_Task to carry out_
From the listing below, pull out every line where the string "More" appears.

_Supplied records_
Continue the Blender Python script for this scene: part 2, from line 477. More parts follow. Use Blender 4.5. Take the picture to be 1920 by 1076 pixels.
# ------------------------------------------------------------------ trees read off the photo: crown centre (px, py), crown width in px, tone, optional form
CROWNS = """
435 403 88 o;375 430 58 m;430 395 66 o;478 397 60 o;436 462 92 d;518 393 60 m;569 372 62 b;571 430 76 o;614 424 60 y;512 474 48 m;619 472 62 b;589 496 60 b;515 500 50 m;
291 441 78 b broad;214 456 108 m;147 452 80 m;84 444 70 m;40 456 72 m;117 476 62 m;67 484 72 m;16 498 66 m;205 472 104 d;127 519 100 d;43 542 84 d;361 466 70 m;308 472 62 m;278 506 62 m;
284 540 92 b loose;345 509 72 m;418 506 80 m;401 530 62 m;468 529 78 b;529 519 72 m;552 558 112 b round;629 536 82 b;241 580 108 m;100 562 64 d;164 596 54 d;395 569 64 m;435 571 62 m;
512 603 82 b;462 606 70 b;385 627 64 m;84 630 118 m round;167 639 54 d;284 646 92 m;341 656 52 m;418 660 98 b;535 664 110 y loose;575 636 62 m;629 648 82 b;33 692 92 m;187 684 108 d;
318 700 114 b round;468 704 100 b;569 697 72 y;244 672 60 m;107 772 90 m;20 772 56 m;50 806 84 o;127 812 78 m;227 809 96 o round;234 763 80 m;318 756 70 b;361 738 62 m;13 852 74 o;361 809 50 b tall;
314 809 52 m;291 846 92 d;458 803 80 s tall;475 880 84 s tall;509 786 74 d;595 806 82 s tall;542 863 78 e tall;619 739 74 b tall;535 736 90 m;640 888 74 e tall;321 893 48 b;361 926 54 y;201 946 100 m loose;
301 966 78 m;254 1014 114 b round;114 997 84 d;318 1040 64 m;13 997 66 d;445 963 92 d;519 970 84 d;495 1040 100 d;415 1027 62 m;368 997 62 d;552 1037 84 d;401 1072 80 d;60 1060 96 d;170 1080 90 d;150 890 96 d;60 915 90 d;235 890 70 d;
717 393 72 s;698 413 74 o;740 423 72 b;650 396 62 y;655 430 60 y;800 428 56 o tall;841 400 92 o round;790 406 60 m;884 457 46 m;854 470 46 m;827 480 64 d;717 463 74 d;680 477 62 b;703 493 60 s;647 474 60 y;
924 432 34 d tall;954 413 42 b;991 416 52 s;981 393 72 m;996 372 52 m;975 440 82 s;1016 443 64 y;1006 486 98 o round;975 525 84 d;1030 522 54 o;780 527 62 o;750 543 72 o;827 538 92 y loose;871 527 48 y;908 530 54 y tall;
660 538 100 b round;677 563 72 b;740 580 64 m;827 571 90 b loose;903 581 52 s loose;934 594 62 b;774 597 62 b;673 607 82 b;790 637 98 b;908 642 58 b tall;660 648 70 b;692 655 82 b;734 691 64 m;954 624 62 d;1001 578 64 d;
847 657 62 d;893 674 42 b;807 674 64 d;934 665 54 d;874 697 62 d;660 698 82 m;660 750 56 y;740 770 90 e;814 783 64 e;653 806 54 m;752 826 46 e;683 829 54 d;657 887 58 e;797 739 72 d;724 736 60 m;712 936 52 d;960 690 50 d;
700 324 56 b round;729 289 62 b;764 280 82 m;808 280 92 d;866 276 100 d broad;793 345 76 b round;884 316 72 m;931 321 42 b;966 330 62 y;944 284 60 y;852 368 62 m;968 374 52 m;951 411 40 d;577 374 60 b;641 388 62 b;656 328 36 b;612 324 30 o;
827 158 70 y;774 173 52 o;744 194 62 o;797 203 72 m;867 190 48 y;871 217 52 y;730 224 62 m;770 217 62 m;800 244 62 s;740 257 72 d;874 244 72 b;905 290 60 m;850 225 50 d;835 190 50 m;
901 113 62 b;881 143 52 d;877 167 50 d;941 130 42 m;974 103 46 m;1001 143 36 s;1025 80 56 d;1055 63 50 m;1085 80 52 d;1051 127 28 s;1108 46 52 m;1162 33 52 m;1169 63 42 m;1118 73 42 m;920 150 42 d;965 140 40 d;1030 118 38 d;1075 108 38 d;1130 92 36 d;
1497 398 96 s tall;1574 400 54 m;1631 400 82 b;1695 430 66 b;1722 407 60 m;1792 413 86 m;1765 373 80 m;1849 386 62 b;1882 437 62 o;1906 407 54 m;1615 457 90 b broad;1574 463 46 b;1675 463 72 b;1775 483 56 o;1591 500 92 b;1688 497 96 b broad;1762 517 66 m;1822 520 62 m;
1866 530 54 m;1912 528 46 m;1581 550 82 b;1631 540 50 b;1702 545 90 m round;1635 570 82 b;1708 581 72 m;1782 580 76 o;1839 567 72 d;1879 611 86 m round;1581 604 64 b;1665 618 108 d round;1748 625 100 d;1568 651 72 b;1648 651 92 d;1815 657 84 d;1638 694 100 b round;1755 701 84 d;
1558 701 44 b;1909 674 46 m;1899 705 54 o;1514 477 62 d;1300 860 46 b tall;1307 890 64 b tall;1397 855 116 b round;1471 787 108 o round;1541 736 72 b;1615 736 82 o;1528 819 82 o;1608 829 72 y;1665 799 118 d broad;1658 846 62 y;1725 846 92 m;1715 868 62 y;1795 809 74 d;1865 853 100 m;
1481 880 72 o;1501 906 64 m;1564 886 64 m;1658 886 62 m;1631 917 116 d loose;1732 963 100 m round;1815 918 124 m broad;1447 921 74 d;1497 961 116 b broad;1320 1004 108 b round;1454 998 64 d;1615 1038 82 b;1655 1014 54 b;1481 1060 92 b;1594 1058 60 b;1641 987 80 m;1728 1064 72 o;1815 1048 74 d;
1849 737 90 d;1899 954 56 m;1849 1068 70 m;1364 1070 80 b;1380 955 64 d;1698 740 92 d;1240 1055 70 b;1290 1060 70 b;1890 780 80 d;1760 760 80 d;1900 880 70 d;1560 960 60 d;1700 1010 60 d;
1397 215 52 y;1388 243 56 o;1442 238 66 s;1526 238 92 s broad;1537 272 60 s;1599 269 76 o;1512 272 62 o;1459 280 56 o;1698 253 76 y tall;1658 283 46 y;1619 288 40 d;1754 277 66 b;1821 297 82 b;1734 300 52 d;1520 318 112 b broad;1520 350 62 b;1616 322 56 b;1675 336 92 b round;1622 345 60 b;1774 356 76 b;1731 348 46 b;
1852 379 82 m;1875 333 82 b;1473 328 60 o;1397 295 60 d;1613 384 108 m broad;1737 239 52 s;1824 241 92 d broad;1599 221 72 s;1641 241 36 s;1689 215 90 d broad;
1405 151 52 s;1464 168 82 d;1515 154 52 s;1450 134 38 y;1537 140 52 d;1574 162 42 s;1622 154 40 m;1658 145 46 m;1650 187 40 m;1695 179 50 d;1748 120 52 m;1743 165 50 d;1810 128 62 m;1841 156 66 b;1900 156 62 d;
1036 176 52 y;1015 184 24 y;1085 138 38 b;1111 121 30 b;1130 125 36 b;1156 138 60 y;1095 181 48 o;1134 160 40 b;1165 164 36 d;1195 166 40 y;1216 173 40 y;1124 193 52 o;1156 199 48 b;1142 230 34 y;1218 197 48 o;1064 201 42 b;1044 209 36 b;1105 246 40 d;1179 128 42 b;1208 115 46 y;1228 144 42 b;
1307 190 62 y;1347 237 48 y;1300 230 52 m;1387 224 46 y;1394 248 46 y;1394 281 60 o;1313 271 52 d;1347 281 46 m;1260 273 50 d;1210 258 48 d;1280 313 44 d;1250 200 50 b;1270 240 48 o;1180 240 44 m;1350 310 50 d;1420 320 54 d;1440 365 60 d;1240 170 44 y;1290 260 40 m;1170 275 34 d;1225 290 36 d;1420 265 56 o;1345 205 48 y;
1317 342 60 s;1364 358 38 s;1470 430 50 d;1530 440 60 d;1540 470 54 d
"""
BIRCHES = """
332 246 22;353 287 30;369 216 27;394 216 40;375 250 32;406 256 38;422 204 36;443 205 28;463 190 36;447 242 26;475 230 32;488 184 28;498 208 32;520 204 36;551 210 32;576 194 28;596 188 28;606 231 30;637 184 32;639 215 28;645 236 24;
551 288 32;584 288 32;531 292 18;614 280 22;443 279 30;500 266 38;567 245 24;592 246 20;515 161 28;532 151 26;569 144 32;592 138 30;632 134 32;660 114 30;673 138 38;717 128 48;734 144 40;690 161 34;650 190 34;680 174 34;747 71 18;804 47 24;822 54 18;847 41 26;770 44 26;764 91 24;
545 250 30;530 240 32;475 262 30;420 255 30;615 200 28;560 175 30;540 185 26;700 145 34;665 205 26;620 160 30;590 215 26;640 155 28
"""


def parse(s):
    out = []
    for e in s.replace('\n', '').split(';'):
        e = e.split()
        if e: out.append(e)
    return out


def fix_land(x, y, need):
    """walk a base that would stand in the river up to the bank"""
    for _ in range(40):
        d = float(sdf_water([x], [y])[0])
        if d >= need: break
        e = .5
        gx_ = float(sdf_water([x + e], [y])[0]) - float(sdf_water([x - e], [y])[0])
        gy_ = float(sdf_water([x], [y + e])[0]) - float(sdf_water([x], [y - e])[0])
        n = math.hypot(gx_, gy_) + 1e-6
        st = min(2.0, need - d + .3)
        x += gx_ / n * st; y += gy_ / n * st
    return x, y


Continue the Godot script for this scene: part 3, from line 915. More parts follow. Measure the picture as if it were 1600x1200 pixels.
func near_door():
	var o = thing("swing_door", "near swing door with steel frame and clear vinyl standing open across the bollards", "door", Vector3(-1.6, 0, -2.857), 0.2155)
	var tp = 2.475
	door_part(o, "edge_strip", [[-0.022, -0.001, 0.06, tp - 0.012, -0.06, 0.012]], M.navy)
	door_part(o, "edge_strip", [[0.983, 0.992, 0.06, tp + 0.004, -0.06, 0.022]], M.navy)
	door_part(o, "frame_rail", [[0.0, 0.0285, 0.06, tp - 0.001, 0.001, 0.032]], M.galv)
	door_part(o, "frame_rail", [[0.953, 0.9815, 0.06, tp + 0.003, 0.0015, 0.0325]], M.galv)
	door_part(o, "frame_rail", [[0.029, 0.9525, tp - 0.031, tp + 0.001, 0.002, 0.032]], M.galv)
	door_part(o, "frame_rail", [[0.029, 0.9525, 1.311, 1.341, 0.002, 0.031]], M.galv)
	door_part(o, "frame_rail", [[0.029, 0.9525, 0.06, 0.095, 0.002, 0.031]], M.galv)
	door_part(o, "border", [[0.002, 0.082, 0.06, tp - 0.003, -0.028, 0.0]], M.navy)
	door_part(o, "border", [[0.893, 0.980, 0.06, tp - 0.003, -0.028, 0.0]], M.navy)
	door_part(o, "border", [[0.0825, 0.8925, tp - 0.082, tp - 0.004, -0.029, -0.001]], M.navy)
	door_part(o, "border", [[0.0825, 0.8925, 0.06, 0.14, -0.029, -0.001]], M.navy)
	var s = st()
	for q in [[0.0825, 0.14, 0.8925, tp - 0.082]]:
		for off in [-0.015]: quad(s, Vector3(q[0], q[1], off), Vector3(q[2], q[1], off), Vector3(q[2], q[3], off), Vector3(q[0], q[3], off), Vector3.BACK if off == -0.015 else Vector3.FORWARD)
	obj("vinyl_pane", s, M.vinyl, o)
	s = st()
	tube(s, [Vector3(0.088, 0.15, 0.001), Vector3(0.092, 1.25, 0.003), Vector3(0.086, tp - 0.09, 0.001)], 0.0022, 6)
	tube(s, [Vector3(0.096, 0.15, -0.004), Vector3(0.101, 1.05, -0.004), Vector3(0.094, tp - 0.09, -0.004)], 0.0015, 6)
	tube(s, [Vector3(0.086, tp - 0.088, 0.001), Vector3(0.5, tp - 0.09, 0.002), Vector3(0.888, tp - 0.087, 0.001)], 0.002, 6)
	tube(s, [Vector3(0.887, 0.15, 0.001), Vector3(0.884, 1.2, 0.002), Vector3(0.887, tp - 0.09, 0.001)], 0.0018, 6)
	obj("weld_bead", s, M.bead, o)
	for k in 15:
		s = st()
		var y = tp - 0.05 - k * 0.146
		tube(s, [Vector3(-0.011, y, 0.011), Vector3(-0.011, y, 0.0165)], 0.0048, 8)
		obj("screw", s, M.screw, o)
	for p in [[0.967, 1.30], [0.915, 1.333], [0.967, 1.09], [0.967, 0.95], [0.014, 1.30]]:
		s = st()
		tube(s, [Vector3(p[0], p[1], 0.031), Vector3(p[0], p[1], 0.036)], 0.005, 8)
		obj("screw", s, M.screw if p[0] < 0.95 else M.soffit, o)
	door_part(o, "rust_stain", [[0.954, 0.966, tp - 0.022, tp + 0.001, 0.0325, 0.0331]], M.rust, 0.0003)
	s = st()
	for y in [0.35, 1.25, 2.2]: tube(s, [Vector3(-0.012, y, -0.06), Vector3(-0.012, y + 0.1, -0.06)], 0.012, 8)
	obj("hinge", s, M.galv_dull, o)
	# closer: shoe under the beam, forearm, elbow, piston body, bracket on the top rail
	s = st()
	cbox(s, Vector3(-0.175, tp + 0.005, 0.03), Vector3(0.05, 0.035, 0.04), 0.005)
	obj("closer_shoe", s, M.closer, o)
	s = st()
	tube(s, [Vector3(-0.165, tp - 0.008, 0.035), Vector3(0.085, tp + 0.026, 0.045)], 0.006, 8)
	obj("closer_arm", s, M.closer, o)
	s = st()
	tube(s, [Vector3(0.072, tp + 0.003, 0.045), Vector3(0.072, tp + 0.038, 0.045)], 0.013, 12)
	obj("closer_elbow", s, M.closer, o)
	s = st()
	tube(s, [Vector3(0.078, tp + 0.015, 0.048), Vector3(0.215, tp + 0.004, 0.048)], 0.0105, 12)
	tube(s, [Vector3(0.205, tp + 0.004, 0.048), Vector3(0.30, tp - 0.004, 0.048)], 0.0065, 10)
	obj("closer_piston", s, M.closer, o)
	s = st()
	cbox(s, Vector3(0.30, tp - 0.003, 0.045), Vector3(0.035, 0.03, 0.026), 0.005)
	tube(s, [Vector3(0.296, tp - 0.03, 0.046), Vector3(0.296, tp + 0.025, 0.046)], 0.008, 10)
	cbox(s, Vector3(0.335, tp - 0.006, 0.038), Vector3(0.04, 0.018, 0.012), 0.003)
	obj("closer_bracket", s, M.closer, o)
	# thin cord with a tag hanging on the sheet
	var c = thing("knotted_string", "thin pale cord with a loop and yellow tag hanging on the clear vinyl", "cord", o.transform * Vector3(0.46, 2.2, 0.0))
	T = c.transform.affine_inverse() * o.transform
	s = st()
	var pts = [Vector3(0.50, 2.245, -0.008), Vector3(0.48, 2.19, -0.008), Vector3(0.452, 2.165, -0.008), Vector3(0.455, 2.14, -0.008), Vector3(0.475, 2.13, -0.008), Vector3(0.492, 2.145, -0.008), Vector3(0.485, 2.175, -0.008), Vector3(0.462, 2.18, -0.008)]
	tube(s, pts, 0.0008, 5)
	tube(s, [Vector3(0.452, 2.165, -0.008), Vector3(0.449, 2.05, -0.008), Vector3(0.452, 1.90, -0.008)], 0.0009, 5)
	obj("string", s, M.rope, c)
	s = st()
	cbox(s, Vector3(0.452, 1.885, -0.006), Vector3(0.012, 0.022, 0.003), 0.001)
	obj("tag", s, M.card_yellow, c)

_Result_
Continue the Blender Python script for this scene: part 2, from line 477. More parts follow. Use Blender 4.5. Take the picture to be 1920 by 1076 pixels.
Continue the Godot script for this scene: part 3, from line 915. More parts follow. Measure the picture as if it were 1600x1200 pixels.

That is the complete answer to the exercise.